Nose: Whipped cream, fried pineapple, fresh banana fritters, dusty wood chips, integrated subtle sweet smoke, Allen’s fruit tingles: lemon and orange, sweet oak, salt rock, and strangely but pleasant spicy tomato juice.

Taste: Lush. Smooth and silky with gorgeous oak, a dash of concentrated lime juice, and a drop of pineapple juice from a can. The whipped cream makes itself present before spiced mixed nuts roll into the equation. The malt becomes very creamy the longer it sits.

Finish: Dry, tame, and oaky, and like the first release medium in length.

Comment: Although a mass marketed line-up of Suntory at the time, it is now ever so scarce due to its popularity, and effectively cheap price for excellent quality. It originally took me months and months to find my first bottle (second release), followed with the first release. Now I can never stop finding them. This Pure Malt ticks all the right boxes, it offers something different to Suntory’s core Yamazaki and Hakushu single malts.
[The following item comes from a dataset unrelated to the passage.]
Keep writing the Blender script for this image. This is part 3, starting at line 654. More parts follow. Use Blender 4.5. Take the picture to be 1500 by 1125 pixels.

To conclude, both versions retain a clean-cut, fresh, mellow citrus presentation. Both versions are very similar. However, the second release in my opinion has a sweater top note (creamy) on the nose, and is slightly more richer than the first release (only by a point or two). At the same time the first release has a slightly more sumptuous mouthfeel (again, only by a point or two). At the end of the day there are only very subtle differences. Both versions are of exceptional quality with great blending - a must have for every drinker.